Stretching matters here too. The knee-to-chest stretch (lying on your back, pulling one knee toward your chest while pressing your spine flat to the floor, holding 5 seconds) helps relieve tightness in the lower back. The kneeling back extension, where you rock between an arched and rounded position on hands and knees, improves mobility in the lumbar spine.
Cables vs. Dumbbells vs. Bodyweight
Each type of equipment creates a different challenge, and mixing them gives you the most complete training. Cables maintain constant tension throughout the entire range of motion. With a dumbbell, the resistance changes depending on the angle: the middle of a curl is hardest, but the top and bottom are easier because gravity’s pull shifts relative to your joint. Cables let you adjust the angle of resistance so the muscle works hard in every position, which can be better for building muscle size.
Dumbbells and barbells, on the other hand, require more stabilization. Your body has to control the weight in three dimensions rather than along a fixed cable path, which builds coordination and functional strength. Free weights also let you push past the point of clean form on your last reps if you’re training for intensity.
Bodyweight exercises like pull-ups, inverted rows, and renegade rows have the advantage of convenience and scalability. A renegade row (holding a plank position with dumbbells, rowing one up at a time) trains your back and core simultaneously. Inverted rows can be made easier or harder by adjusting your body angle.
How to Structure Your Training
For building muscle, most evidence points to 9-18 challenging sets per muscle group per week, spread across 2-3 training sessions. “Challenging” means sets where the last few reps feel genuinely hard. A practical weekly back routine might include 3-4 sets each of a vertical pull (pull-ups or lat pulldowns), a horizontal row (bent-over rows or seated rows), a targeted mid-back movement (rear delt flys or I-Y-T raises), and a lower back or stability exercise (bird dogs or planks).
Warm up with 5-10 minutes of low-impact activity like walking or cycling before training. Perform back exercises 2-3 days per week to maintain both strength and range of motion. If you’re newer to training, start at the lower end of the volume range (closer to 9-10 sets per week) and build up as your work capacity improves.
Form Mistakes That Lead to Injury
The most dangerous error during any back exercise is rounding your spine under load. A rounded back distributes weight unevenly across your vertebrae, putting your lower back at serious risk of strain or disc injury. During rows and deadlifts, keep your chest up and your spine in a neutral position from start to finish.
On bent-over movements, letting your hips shoot up too fast transfers all the strain to your lower back instead of distributing it across your legs and posterior chain.

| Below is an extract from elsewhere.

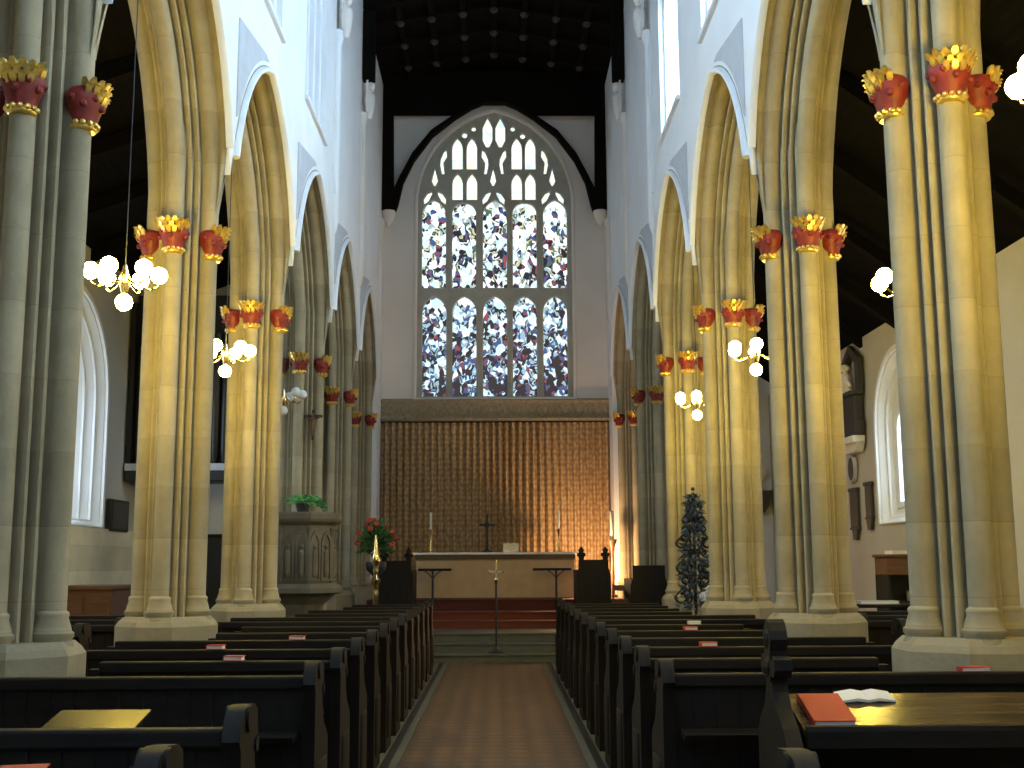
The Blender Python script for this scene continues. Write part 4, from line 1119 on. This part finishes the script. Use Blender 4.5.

Another common problem is pulling with your arms instead of initiating the movement from your back. On any row or pulldown, think about driving your elbows back and squeezing your shoulder blades together rather than curling the weight with your biceps. If you find your forearms burning out before your back feels worked, you’re likely arm-dominant in the movement.
Core bracing matters on every back exercise, not just deadlifts. Tightening your abdominal muscles before each rep creates internal pressure that stabilizes your spine and protects your lower back. Breathe in and brace before the effort, exhale as you complete the rep.